I knew this one was going to get the double thumbs-up from the first scene onward; as with pretty much every other decent superhero movie that's been made so far, this one worked because Joss Whedon stuck to the core character (and situational) concepts and did not let the story get diluted with nitwit second-echelon producer ideas about how to "improve the script". *COUGH* Tim Burton *COUGH*
With regard to the casts' performances, I'm going to have to cut out the middleman and just state that I think everybody did an absolute bang-up job. Two of my favourite scenes were when Loki and Natasha were doing their little intellectual tennis game with the backspins, feints and so forth, and the Black Widow/Hawkeye scrap. Call me the old sentimental type, but Phil Coulson's death did tick me off; that scene were he turns into a ten-year old kid around Steve Rogers, hoping for the trading-card autographs, pointed out that this guy definitely did have a life outside of work. And, yes, I was thinking, on many occasions, how this movie would have been made to fit into a V&V system scenario.
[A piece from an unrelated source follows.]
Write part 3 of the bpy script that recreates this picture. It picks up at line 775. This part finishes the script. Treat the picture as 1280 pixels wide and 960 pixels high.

I did stick around for the Thanos cameo scene, but figured that was it and didn't see the last-last scene with the shwarma place. Needless to say, I am going to be seeing this sucker again and will make sure that I catch that one "live", as it were.
On a final note, the best comparison I can make, in terms of movie-going experiences, is with when Aliens first came out back in '86. One reviewer stated that it - Aliens - was a two and a half hour movie that seemed like it was an hour and a half: things moved that quickly and had that little dead space between scenes. Avengers gets the same kudos in my book - this is a rare event that will echo in the superhero communities - print and film alike - for a very long time to come.